A friend and I have been trying for several weekends to arrange a hike, with last-minute work commitments sabotaging every trip so far. Still, we keep planning. When I suggested Pondicherry Wildlife Refuge, she said “where’s that?” I was going to refer her to a blog post here, when I discovered to my embarrassment that I hadn’t yet written about this lovely place, despite my fondness for it. Oops. Making up for lost time here.
The refuge straddles the towns of Jefferson and Whitefield. To get there from southern New Hampshire, I take I-93 through Franconia Notch and then U.S. 3 through Twin Mountain into Whitefield. There’s a airport sign in Whitefield pointing me to a right turn off route 3. A drive around the south side of the one-runway airport brings me to a little biomass plant, across from which is a well-marked parking area for Pondicherry.
From the parking area, one could be forgiven for thinking “is that all there is?” The Presidential Rail Trail extends north from there, looking like a long dirt boulevard. (In fact, it’s a busy snowmobile thoroughfare in the winter.) Cherry Pond is a mile and a half away via the trail. During my April visits, little spring flowers are usually peeking up on the sunny side of the trail when there’s still ice along the shaded side. I seldom have company here, and there is little noise except for the occasional small plane landing at the airport.
The walk into the refuge is tree-lined, making the sudden view of the Presidentials all the more startling when I arrive at Cherry Pond. I never get tired of that view.

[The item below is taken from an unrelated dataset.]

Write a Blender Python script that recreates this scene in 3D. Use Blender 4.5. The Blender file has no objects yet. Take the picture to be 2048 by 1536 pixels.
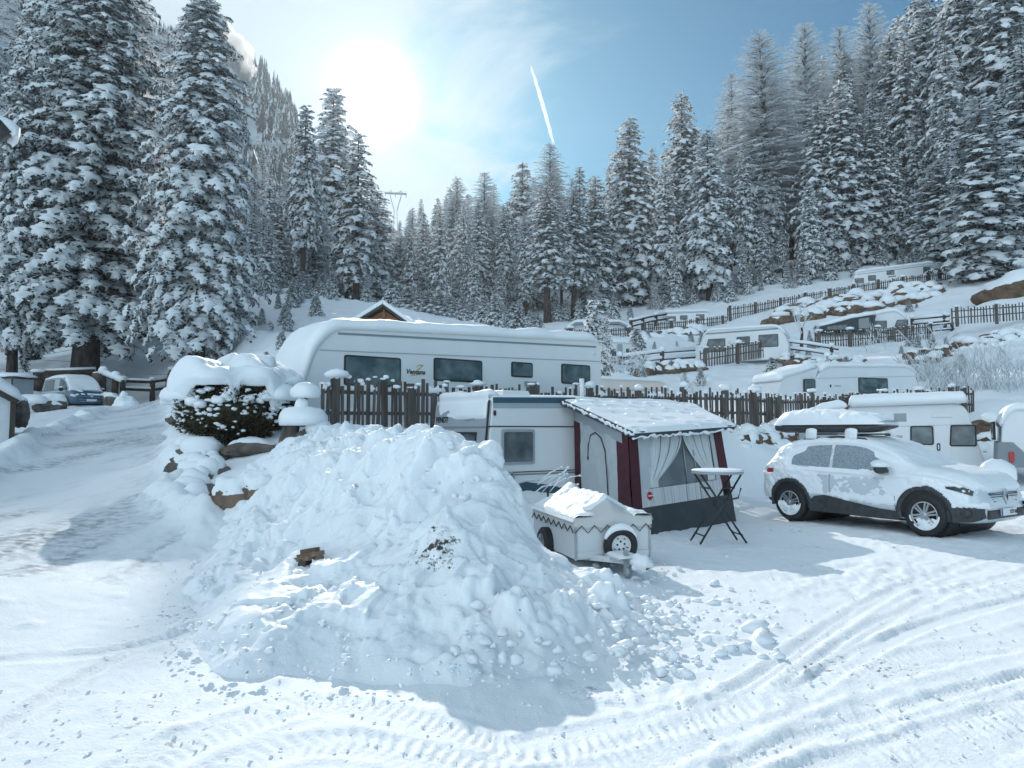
import bpy, bmesh, math, random
import numpy as np
from mathutils import Vector, Matrix
R = math.radians
SC = bpy.context.scene
COL = SC.collection
# ------------------------------------------------------------------ camera model (used to place things at real depths)
FPX, CAMZ, PITCH = 1450.0, 1.8, math.atan(94 / 1450.0)
def ray(px, py):
    v = 768 - py
    return np.array([px - 1024.0, FPX * math.cos(PITCH) - v * math.sin(PITCH), FPX * math.sin(PITCH) + v * math.cos(PITCH)])
def U(px, py, d):
    r = ray(px, py); k = d / r[1]
    return Vector((r[0] * k, d, CAMZ + r[2] * k))
def UZ(px, py, z):
    r = ray(px, py); k = (z - CAMZ) / r[2]
    return Vector((r[0] * k, r[1] * k, z))
class Side:
    """a vertical plane through two (px, depth) points; converts pixels to (distance along it, height)"""
    def __init__(s, a, b):
        A = U(a[0], 862, a[1]); B = U(b[0], 862, b[1])
        s.A = A.xy; s.L = (B.xy - A.xy).length; s.u = (B.xy - A.xy) / s.L
        s.ang = math.atan2(s.u.y, s.u.x)
    def at(s, px, py):
        r = ray(px, py)
        a, b = r[0], r[1]; ux, uy = s.u
        det = a * (-uy) + ux * b
        k = (s.A.x * (-uy) + ux * s.A.y) / det
        t = (a * s.A.y - b * s.A.x) / det
        t = ((Vector((a * k, b * k)) - s.A)).dot(s.u)
        return t, CAMZ + r[2] * k
# ------------------------------------------------------------------ noise
def _hash(ix, iy, iz, seed):
    h = (ix.astype(np.int64) * 374761393 + iy.astype(np.int64) * 668265263 + iz.astype(np.int64) * 2147483647 + seed * 1274126177) & 0xFFFFFFFF
    h = ((h ^ (h >> 13)) * 1274126177) & 0xFFFFFFFF
    h = h ^ (h >> 16)
    return (h & 0xFFFFFF) / float(0xFFFFFF)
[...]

Nearby are Little Cherry Pond and the adjacent wetlands. The Cohos Trail passes through, piggybacking on the Presidential Rail Trail for some distance. There’s an observation platform, affording excellent views for the birdwatcher who remembered to bring her binoculars. Critters of all sizes, from beaver to moose, find Pondicherry a congenial place.
An active (but not busy) rail line runs through the property as well. I sometimes see a few freight cars parked on a nearby siding. This quiet location still bears the old rail-line name Waumbek Junction.
The Pondicherry refuge is a cooperative venture of state, federal, and private organizations. A good guide to the Pondicherry trails can be found in the Jefferson Dome chapter of Kim Nilsen’s book 50 Hikes North of the White Mountains.
Update, 2026: Since I wrote this entry, Pondicherry Wildlife Refuge has found its way into many of my posts. I describe a recent visit in “One way to celebrate, part II,” with summertime photos.